# What you should do
Print verbatim the opening line of the material and every subsequent line through the one containing "return N, L, nd".

# Data segment
——————

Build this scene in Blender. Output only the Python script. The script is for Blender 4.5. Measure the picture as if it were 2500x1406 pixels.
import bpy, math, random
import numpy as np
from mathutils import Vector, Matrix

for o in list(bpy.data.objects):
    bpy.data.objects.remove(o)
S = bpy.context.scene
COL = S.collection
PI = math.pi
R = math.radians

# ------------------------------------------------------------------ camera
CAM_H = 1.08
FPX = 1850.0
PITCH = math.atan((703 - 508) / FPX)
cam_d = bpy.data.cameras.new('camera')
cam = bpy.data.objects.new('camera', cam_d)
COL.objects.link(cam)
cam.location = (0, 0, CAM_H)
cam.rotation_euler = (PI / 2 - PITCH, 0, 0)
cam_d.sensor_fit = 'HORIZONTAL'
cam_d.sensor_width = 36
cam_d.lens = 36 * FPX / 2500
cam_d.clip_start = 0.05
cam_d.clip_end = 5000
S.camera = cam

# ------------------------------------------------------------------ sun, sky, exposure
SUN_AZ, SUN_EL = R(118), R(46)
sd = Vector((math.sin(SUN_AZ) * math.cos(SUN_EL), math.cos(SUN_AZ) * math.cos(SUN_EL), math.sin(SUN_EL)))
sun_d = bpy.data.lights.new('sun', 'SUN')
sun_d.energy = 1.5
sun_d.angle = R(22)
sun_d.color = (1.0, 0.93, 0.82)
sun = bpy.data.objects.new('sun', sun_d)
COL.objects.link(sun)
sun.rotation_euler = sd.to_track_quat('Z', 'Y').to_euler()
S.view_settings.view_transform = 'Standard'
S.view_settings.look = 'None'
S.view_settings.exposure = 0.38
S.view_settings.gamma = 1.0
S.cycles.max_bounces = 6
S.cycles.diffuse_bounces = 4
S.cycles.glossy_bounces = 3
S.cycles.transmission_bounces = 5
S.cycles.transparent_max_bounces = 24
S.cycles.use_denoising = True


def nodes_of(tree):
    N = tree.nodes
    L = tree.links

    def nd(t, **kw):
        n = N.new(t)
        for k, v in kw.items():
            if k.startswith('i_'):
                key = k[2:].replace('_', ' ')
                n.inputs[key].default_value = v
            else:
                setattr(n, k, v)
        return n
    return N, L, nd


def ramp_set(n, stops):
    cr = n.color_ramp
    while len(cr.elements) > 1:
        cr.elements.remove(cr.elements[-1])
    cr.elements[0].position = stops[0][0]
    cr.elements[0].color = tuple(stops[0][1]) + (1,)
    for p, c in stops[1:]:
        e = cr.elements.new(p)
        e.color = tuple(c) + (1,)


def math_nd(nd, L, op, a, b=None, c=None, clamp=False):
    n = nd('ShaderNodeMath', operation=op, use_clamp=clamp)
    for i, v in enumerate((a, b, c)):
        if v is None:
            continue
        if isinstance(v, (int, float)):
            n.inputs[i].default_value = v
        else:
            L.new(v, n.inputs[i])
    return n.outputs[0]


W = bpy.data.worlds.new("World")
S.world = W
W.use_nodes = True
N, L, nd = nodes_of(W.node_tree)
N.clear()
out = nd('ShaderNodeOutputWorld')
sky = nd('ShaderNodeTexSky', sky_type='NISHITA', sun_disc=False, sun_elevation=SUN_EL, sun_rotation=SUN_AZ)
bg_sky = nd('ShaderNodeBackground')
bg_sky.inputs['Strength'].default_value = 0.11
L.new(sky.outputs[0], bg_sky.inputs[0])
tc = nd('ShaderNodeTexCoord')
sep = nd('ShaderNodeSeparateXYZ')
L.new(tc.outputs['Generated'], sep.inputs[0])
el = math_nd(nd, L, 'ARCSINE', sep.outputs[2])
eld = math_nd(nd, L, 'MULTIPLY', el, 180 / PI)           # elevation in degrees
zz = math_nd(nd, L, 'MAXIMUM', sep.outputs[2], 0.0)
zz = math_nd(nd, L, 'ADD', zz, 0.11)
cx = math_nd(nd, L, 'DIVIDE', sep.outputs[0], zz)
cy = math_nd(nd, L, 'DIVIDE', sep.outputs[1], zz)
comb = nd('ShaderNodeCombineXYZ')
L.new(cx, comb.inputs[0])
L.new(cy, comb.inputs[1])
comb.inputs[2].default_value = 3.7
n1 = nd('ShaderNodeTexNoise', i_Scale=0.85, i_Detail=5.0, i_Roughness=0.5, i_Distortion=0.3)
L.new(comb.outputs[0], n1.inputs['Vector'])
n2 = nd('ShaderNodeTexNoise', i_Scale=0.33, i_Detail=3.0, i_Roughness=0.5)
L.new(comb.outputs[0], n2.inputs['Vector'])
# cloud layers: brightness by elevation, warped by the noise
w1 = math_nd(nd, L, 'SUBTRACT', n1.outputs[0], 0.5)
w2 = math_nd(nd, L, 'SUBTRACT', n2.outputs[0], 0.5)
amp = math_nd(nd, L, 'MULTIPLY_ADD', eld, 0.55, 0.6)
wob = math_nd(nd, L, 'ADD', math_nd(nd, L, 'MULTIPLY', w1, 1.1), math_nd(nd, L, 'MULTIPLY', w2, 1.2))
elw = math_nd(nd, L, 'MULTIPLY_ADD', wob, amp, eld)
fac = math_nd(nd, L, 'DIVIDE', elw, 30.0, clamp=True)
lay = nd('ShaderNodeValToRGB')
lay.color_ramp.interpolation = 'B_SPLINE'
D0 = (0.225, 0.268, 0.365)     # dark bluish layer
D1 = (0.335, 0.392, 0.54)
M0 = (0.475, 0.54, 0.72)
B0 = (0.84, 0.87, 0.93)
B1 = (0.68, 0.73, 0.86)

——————

# Written response
Build this scene in Blender. Output only the Python script. The script is for Blender 4.5. Measure the picture as if it were 2500x1406 pixels.
import bpy, math, random
import numpy as np
from mathutils import Vector, Matrix

for o in list(bpy.data.objects):
    bpy.data.objects.remove(o)
S = bpy.context.scene
COL = S.collection
PI = math.pi
R = math.radians

# ------------------------------------------------------------------ camera
CAM_H = 1.08
FPX = 1850.0
PITCH = math.atan((703 - 508) / FPX)
cam_d = bpy.data.cameras.new('camera')
cam = bpy.data.objects.new('camera', cam_d)
COL.objects.link(cam)
cam.location = (0, 0, CAM_H)
cam.rotation_euler = (PI / 2 - PITCH, 0, 0)
cam_d.sensor_fit = 'HORIZONTAL'
cam_d.sensor_width = 36
cam_d.lens = 36 * FPX / 2500
cam_d.clip_start = 0.05
cam_d.clip_end = 5000
S.camera = cam

# ------------------------------------------------------------------ sun, sky, exposure
SUN_AZ, SUN_EL = R(118), R(46)
sd = Vector((math.sin(SUN_AZ) * math.cos(SUN_EL), math.cos(SUN_AZ) * math.cos(SUN_EL), math.sin(SUN_EL)))
sun_d = bpy.data.lights.new('sun', 'SUN')
sun_d.energy = 1.5
sun_d.angle = R(22)
sun_d.color = (1.0, 0.93, 0.82)
sun = bpy.data.objects.new('sun', sun_d)
COL.objects.link(sun)
sun.rotation_euler = sd.to_track_quat('Z', 'Y').to_euler()
S.view_settings.view_transform = 'Standard'
S.view_settings.look = 'None'
S.view_settings.exposure = 0.38
S.view_settings.gamma = 1.0
S.cycles.max_bounces = 6
S.cycles.diffuse_bounces = 4
S.cycles.glossy_bounces = 3
S.cycles.transmission_bounces = 5
S.cycles.transparent_max_bounces = 24
S.cycles.use_denoising = True


def nodes_of(tree):
    N = tree.nodes
    L = tree.links

    def nd(t, **kw):
        n = N.new(t)
        for k, v in kw.items():
            if k.startswith('i_'):
                key = k[2:].replace('_', ' ')
                n.inputs[key].default_value = v
            else:
                setattr(n, k, v)
        return n
    return N, L, nd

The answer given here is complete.